> **CHALLENGE**: Give the data again exactly, from its opening line through the line in which "R = math.radians" appears.
* START AVAILABLE DATA *
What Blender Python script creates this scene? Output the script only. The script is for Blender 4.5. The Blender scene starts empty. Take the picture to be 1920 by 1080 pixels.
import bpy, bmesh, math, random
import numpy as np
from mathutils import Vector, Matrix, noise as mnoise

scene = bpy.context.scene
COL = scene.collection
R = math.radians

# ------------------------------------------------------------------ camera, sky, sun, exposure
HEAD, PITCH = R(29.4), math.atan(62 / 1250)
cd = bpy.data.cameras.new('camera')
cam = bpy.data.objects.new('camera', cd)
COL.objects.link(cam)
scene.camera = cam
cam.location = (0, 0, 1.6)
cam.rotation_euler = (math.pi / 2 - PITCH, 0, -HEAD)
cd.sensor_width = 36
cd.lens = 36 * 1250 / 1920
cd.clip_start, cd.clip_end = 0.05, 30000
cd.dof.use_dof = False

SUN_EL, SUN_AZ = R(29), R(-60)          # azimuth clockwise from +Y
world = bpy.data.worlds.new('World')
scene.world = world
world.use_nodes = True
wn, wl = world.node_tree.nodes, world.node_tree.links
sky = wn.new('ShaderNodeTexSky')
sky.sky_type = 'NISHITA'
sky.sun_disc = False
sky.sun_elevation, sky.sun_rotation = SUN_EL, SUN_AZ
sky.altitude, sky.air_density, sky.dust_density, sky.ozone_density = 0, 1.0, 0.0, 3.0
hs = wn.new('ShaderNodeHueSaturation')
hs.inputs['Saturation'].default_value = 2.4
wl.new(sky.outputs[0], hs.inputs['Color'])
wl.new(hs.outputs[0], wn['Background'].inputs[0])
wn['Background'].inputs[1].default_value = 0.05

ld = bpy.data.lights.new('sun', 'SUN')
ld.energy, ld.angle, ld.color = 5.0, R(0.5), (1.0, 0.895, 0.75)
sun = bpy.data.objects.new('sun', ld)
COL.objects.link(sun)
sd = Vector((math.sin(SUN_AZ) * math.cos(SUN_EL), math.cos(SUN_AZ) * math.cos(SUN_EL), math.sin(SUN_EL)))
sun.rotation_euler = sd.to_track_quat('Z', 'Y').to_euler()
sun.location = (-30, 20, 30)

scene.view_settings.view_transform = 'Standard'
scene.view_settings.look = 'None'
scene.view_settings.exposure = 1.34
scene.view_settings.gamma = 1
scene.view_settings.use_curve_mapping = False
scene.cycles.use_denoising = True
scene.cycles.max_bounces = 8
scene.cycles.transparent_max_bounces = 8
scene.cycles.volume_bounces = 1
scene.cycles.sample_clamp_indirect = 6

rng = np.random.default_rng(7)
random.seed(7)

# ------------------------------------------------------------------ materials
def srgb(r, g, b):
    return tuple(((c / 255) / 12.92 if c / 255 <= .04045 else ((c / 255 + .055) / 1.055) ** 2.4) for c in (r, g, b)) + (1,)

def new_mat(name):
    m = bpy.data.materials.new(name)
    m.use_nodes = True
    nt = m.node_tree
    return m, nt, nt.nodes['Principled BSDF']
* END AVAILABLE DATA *
> **TASK RESULT**:
What Blender Python script creates this scene? Output the script only. The script is for Blender 4.5. The Blender scene starts empty. Take the picture to be 1920 by 1080 pixels.
import bpy, bmesh, math, random
import numpy as np
from mathutils import Vector, Matrix, noise as mnoise

scene = bpy.context.scene
COL = scene.collection
R = math.radians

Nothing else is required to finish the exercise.